I'm so excited for this semester, I'm taking classes like: Scoring and Arranging, Marriage Prep (no, I'm not engaged or even seeing anybody for that matter), Education Psychology, Music Literature III, Math 108, Collegiate Singers (choir), Volleyball, Voice lessons, and a Master Class. Yeah, I'm going to be busy this semester! But, I feel that it is going to be worth it! I've met quite a few people already this semester due to me just stepping outside of my comfort zone and doing things with people. For example, the other night my roommates went dancing, but I had some more homework I had to do. I finished my homework and I heard a knock on our door. It was our neighbors; they invited me to go play wallyball with them, so I did! We didn't end up playing wallyball due to the lack of open courts; but I jumped in somewhere and started playing volleyball with some people that I didn't know. I made a few new friends just by doing that! It was such a blast!
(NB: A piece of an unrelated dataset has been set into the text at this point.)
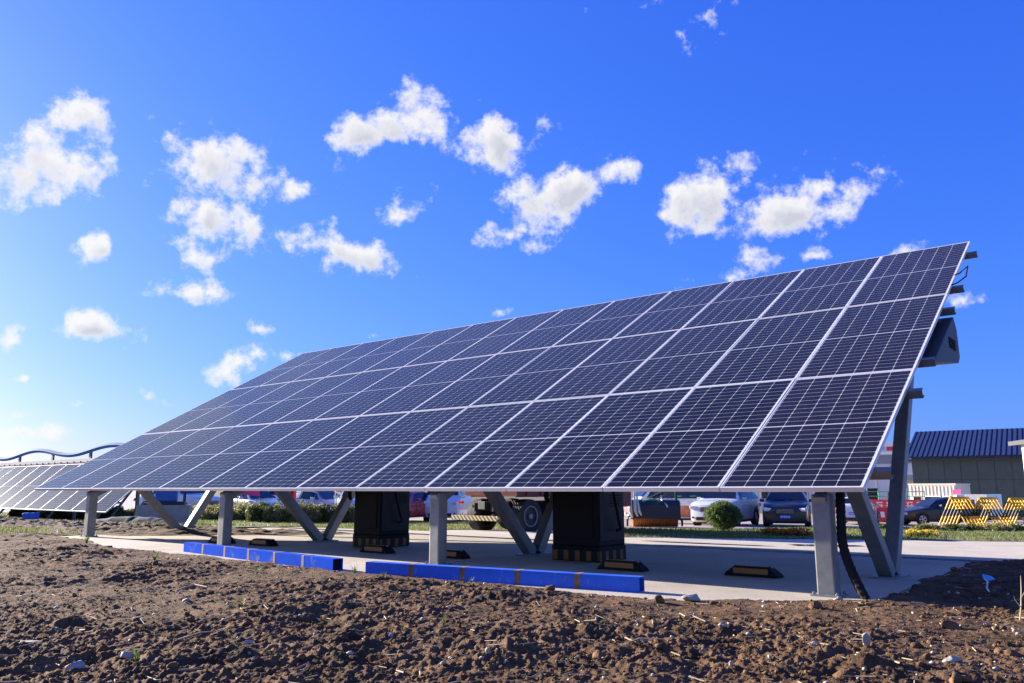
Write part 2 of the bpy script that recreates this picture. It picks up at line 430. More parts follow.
M = dict(
    alu=mat('anodised_aluminium', (.72, .71, .68), .45, .25, .05),
    steel=mat('galvanised_steel', (.225, .228, .215), .5, .4, .18, 9, dirt=(.30, .27, .22), dscale=5, damt=.35),
    darksteel=mat('grey_painted_steel', (.055, .06, .068), .5, .1, .15, 5),
    boxgrey=mat('grey_sheet_metal', (.048, .047, .048), .55, .2, .1, 3),
    blacksheet=mat('black_cabinet_paint', (.006, .006, .0065), .5, 0, .15, 4, spec=.15),
    greysheet=mat('dark_grey_cabinet_side', (.022, .024, .024), .5, 0, .15, 3, spec=.2),
    rubber=mat('black_rubber', (.010, .010, .0105), .75, 0, .25, 20, bump=.2, spec=.2),
    tyre=mat('tyre_rubber', (.016, .016, .017), .8, 0, .3, 20, dirt=(.10, .085, .065), damt=.4),
    yellow=mat('yellow_reflective', (.30, .125, .015), .45, 0, .15, 12),
    blue=mat('blue_enamel', (.006, .10, .58), .5, 0, .14, 7, dirt=(.22, .22, .30), dscale=13, damt=.55),
    rust=mat('rusty_joint', (.20, .11, .05), .85, 0, .4, 14, dirt=(.34, .30, .24), dscale=16, damt=.8),
    wornblue=mat('worn_blue_enamel', (.004, .065, .50), .9, 0, .2, 7, dirt=(.20, .20, .21), dscale=6, damt=.85, spec=.02),
    black=mat('hollow_black', (.004, .004, .004), .9),
    soil=soil_mat('turned_soil', (.048, .028, .0145), (.190, .108, .054), (.40, .29, .19)),
    drysoil=soil_mat('dry_soil', (.10, .07, .045), (.20, .145, .10), (.30, .24, .18)),
    clod=mat('soil_clod', (.140, .082, .042), .95, 0, .55, 5, bump=.6, bscale=120, spec=.15),
    concrete=concrete_mat('slab_concrete', (.48, .42, .325), (.35, .30, .23)),
    road=concrete_mat('road_concrete', (.54, .475, .37), (.42, .365, .28)),
    gravel=concrete_mat('lot_gravel', (.40, .33, .27), (.30, .24, .19)),
    stone=mat('grey_stone', (.33, .30, .25), .85, 0, .25, 14, bump=.6, bscale=30, dirt=(.12, .08, .05), damt=.6),
    straw=mat('dry_straw', (.42, .33, .20), .8, 0, .3, 30),
    grassbase=mat('verge_turf', (.11, .125, .035), .9, 0, .35, 2.0, dirt=(.17, .145, .06), dscale=1.2, damt=.7, bump=.5),
    grass=leaf_mat('grass_blade', (.075, .105, .022), (.20, .21, .06), .5, 9),
    weed=leaf_mat('weed_leaf', (.06, .11, .02), (.16, .22, .05), 4, 40),
    hedge=leaf_mat('hedge_leaf', (.13, .145, .04), (.32, .30, .11), 1.6, 18),
    hedge2=leaf_mat('dark_hedge_leaf', (.05, .08, .02), (.15, .17, .05), 1.6, 18),
    bush=leaf_mat('topiary_leaf', (.042, .078, .016), (.15, .205, .05), 3, 25),
    stem=mat('woody_stem', (.12, .08, .05), .9, 0, .3),
    orange=leaf_mat('orange_petal', (.55, .12, .01), (.65, .25, .02), 3, 20),
    petal=leaf_mat('yellow_petal', (.60, .40, .02), (.65, .5, .05), 3, 20),
    carwhite=mat('white_car_paint', (.62, .63, .64), .3, 0, .03, 3, coat=1),
    cargrey=mat('silver_car_paint', (.40, .42, .45), .3, .4, .04, 3, coat=1),
    carblack=mat('black_car_paint', (.010, .010, .011), .3, 0, .1, 3, coat=.35),
    cardark=mat('dark_grey_car_paint', (.020, .020, .021), .3, 0, .1, 3, coat=.35),
    carred=mat('red_car_paint', (.42, .02, .02), .3, 0, .06, 3, coat=1),
    glass=mat('tinted_window', (.010, .012, .015), .08, 0, .1, 3, spec=.7),
    trim=mat('black_plastic_trim', (.02, .02, .021), .5, 0, .15),
    chrome=mat('bright_chrome', (.65, .66, .68), .2, .95, .05),
    rim=mat('alloy_rim', (.52, .53, .55), .35, .7, .08),
    lamp=mat('headlamp_lens', (.75, .77, .80), .1, .2, .1, spec=.8),
    tail=mat('tail_lamp_lens', (.45, .012, .012), .2, 0, .1),
    plate=mat('blue_number_plate', (.02, .10, .60), .4, 0, .04),
    whitepaint=mat('white_paint', (.72, .72, .70), .5, 0, .05, 4),
    truckred=mat('truck_red_paint', (.13, .012, .012), .4, 0, .2, 5),
    vanorange=mat('orange_red_paint', (.62, .11, .025), .4, 0, .08, 4, coat=.5),
    bristle=mat('orange_bristle', (.50, .17, .03), .9, 0, .4, 40, bump=1, bscale=80),
    hallwall=mat('grey_green_cladding', (.072, .100, .084), .7, 0, .12, 1.2, dirt=(.09, .118, .105), dscale=.6, damt=.5),
    blueroof=mat('blue_roof_sheet', (.022, .038, .105), .7, 0, .12, 2, spec=.15),
    eave=mat('dark_eave', (.04, .043, .045), .6),
    whitewall=mat('white_wall_cladding', (.74, .73, .70), .6, 0, .06, 1.0),
    greyfascia=mat('grey_fascia', (.30, .31, .31), .6, 0, .08),
    cream=mat('cream_container_paint', (.60, .57, .49), .5, 0, .07, 2),
    red=mat('red_paint', (.60, .03, .03), .5, 0, .08),
    pink=mat('pink_cloth', (.75, .07, .22), .7, 0, .1),
    skyblue=mat('pale_blue_paint', (.15, .38, .72), .5, 0, .06),
    midblue=mat('mid_blue_paint', (.02, .12, .38), .4, 0, .1),
    waveblue=mat('steel_blue_tube', (.03, .13, .30), .8, 0, .1, spec=.1),
    navy=mat('navy_paint', (.012, .022, .14), .45, 0, .1),
    tarp=mat('navy_tarpaulin', (.006, .007, .04), .9, 0, .25, 6, bump=.5, bscale=8),
    beige=mat('beige_board', (.36, .33, .28), .8, 0, .15),
    green=mat('green_paint', (.05, .30, .16), .5, 0, .08),
    hazard=band_mat('hazard_stripes', 'X', [(0, (.55, .42, .16)), (.5, (.03, .028, .025))], period=.17, shear=1.0),
    hazardbase=band_mat('orange_black_stripes', 'X', [(0, (.28, .115, .012)), (.42, (.006, .006, .006))], period=.155),
    hazardside=band_mat('orange_black_stripes_side', 'Y', [(0, (.28, .115, .012)), (.42, (.006, .006, .006))], period=.155),
    barrier=band_mat('yellow_black_tube', 'Z', [(0, (.72, .40, .02)), (.55, (.012, .012, .012)), (.88, (.72, .40, .02))]),
    grate=band_mat('slotted_grate', 'X', [(0, (.05, .055, .06)), (.55, (.006, .006, .007))], period=.36),
)
_cl = bpy.data.materials['solar_cells'] if 'solar_cells' in bpy.data.materials else cell_mat()
M['cells'] = _cl


def water_mat():
    m, nt, bs = new_mat('rain_water')
    bs.inputs['Base Color'].default_value = (.05, .04, .032, 1); bs.inputs['Roughness'].default_value = .03; bs.inputs['IOR'].default_value = 1.33
    return m


M['water'] = water_mat()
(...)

I also had a sweet experience the other day whilst I was watching Clara, one of my friends 7 month old baby. Lindy had to go speak to Brother Olsen about mentoring for MUS 155, so she asked if I would watch Clara for her. She cried for a minute after her Mom left,  but we started playing and she was fine. A little while later, I could tell that she was quite tired; so, I did the whole "bounce-and-rock" thing. Within a few minutes, she fell asleep! It was so sweet!! It made me think of when I was little and my Mom would send me out with Ben or Anna if they were crying during church. By the end of the meeting, I'd have them asleep! I love little children, they are just so cute!!!

I have a really good feeling about this semester!! I feel like it's going to be the bomb.com! I'm at least off to a bomb-diggity start!